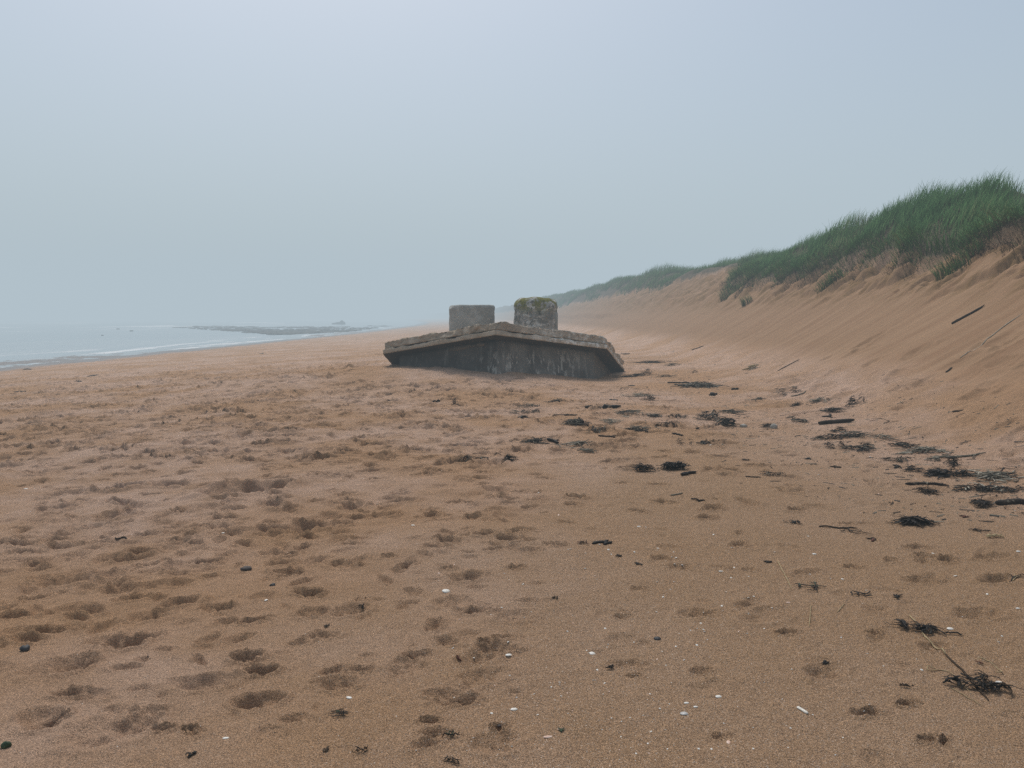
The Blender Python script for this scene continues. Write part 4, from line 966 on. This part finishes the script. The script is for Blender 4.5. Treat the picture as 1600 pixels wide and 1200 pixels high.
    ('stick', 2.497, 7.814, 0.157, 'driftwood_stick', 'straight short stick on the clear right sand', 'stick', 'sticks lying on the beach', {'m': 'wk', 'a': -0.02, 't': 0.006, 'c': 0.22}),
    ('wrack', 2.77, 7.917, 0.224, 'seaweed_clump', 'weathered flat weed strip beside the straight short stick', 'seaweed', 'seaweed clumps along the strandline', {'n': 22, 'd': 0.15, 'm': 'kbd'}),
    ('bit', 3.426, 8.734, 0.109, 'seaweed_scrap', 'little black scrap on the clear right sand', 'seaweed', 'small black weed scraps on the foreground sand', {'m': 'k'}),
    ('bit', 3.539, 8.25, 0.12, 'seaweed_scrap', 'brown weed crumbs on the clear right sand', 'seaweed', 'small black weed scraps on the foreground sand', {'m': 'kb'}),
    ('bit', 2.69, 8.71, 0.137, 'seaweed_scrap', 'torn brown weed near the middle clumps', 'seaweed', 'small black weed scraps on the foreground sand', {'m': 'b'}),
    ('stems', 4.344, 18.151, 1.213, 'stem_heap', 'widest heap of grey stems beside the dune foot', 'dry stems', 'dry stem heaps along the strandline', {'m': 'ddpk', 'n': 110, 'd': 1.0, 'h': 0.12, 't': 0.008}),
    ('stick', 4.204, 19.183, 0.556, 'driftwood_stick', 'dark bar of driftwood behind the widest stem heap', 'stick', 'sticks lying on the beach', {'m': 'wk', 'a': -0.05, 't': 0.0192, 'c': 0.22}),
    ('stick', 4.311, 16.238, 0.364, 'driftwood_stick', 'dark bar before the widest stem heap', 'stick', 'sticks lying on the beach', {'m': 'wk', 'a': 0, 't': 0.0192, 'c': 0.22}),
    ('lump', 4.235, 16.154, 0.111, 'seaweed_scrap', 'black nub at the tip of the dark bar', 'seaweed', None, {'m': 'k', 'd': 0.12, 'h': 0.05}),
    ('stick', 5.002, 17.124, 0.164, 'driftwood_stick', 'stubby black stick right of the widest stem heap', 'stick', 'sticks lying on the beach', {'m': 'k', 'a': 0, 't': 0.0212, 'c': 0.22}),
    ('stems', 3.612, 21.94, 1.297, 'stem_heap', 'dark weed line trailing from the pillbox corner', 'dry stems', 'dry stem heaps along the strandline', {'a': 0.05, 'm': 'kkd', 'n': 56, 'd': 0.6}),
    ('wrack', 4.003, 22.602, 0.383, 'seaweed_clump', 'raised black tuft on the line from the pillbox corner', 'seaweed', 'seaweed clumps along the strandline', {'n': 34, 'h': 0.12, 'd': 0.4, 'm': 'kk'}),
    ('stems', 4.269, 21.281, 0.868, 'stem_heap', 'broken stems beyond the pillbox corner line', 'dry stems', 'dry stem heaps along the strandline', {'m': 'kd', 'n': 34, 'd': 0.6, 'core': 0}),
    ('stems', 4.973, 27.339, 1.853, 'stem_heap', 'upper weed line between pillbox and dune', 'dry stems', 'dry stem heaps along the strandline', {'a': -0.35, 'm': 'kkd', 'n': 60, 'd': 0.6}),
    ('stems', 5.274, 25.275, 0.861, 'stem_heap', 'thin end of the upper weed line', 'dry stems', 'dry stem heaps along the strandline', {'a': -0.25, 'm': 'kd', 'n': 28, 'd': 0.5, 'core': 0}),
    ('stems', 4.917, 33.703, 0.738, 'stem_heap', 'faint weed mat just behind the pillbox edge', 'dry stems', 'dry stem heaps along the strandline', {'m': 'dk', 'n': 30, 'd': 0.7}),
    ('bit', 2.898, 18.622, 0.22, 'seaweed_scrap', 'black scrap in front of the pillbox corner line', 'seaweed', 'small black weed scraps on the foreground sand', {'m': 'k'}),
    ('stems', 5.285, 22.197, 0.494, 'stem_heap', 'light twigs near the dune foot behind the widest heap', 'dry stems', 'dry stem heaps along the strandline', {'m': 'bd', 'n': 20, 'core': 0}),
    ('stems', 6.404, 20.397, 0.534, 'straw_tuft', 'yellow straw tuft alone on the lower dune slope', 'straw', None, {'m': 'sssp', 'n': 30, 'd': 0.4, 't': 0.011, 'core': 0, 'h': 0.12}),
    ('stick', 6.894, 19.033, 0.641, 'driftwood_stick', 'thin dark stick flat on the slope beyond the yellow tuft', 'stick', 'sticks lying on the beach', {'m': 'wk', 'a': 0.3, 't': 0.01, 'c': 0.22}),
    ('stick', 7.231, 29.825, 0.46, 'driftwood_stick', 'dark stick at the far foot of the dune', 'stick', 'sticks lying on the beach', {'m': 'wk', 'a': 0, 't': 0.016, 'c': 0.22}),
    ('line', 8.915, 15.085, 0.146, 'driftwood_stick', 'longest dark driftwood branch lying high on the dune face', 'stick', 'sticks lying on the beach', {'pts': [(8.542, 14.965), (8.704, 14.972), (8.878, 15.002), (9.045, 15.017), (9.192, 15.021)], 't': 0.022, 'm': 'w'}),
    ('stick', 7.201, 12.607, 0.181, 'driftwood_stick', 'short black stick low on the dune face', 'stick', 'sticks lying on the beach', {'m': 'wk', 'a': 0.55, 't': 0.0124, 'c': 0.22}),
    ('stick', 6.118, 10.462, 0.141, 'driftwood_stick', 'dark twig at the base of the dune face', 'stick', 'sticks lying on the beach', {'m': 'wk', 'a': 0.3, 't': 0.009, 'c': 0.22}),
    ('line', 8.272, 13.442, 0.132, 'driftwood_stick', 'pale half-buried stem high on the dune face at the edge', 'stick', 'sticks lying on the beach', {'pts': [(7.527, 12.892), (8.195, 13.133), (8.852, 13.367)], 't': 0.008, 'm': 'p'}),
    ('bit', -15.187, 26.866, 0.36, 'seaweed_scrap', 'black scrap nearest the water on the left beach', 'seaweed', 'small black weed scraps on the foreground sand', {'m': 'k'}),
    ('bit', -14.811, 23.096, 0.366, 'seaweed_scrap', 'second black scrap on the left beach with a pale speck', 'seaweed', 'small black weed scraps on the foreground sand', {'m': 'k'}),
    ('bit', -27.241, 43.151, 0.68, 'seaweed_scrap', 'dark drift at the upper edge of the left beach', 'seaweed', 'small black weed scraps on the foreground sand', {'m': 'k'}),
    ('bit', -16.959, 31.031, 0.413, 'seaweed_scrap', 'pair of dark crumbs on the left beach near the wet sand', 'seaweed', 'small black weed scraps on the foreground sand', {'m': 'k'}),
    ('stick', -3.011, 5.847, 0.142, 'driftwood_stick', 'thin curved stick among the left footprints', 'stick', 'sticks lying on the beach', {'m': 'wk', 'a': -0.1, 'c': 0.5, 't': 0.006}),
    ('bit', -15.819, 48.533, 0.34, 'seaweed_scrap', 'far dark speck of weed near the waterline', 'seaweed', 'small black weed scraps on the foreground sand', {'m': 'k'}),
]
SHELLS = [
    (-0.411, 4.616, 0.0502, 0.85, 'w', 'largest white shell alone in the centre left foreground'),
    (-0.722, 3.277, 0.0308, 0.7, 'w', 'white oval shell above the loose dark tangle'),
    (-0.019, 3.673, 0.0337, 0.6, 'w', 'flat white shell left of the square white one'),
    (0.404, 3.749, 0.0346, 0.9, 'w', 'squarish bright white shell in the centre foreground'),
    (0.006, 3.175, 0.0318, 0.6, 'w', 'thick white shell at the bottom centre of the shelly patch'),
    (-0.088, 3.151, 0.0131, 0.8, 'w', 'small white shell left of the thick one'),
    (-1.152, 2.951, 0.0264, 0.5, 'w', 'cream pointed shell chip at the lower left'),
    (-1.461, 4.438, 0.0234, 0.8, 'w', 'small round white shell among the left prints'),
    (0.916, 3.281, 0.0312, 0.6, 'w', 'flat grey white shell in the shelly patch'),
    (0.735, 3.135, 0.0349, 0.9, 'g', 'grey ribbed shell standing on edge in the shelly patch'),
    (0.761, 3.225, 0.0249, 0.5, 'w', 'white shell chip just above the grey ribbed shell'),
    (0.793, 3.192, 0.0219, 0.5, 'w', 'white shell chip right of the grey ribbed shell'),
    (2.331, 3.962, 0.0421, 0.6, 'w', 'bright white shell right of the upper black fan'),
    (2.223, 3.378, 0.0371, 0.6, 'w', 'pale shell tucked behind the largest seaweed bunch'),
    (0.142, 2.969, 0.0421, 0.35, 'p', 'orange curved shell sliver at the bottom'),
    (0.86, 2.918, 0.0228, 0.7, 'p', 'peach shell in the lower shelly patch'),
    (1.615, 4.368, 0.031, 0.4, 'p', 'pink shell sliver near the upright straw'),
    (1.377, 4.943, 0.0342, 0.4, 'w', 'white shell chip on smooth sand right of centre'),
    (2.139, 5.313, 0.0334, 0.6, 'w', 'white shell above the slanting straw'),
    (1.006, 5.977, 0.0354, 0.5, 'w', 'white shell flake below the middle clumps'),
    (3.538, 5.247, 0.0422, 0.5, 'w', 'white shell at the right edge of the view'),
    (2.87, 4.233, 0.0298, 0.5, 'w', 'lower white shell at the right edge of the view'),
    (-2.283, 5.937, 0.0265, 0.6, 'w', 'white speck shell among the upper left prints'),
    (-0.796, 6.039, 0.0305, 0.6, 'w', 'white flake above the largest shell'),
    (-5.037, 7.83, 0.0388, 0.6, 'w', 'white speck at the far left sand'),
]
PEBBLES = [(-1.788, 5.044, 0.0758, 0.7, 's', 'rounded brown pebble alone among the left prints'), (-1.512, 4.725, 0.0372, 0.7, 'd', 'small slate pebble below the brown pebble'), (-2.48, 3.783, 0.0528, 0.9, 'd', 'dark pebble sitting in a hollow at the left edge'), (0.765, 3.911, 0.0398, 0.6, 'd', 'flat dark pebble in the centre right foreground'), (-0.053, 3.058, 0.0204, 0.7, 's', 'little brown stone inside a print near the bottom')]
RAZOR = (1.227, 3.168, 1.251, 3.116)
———
Written task: Where a line above holds the string "high", show that line.

Full response:
The Blender Python script for this scene continues. Write part 4, from line 966 on. This part finishes the script. The script is for Blender 4.5. Treat the picture as 1600 pixels wide and 1200 pixels high.
    ('line', 8.915, 15.085, 0.146, 'driftwood_stick', 'longest dark driftwood branch lying high on the dune face', 'stick', 'sticks lying on the beach', {'pts': [(8.542, 14.965), (8.704, 14.972), (8.878, 15.002), (9.045, 15.017), (9.192, 15.021)], 't': 0.022, 'm': 'w'}),
    ('line', 8.272, 13.442, 0.132, 'driftwood_stick', 'pale half-buried stem high on the dune face at the edge', 'stick', 'sticks lying on the beach', {'pts': [(7.527, 12.892), (8.195, 13.133), (8.852, 13.367)], 't': 0.008, 'm': 'p'}),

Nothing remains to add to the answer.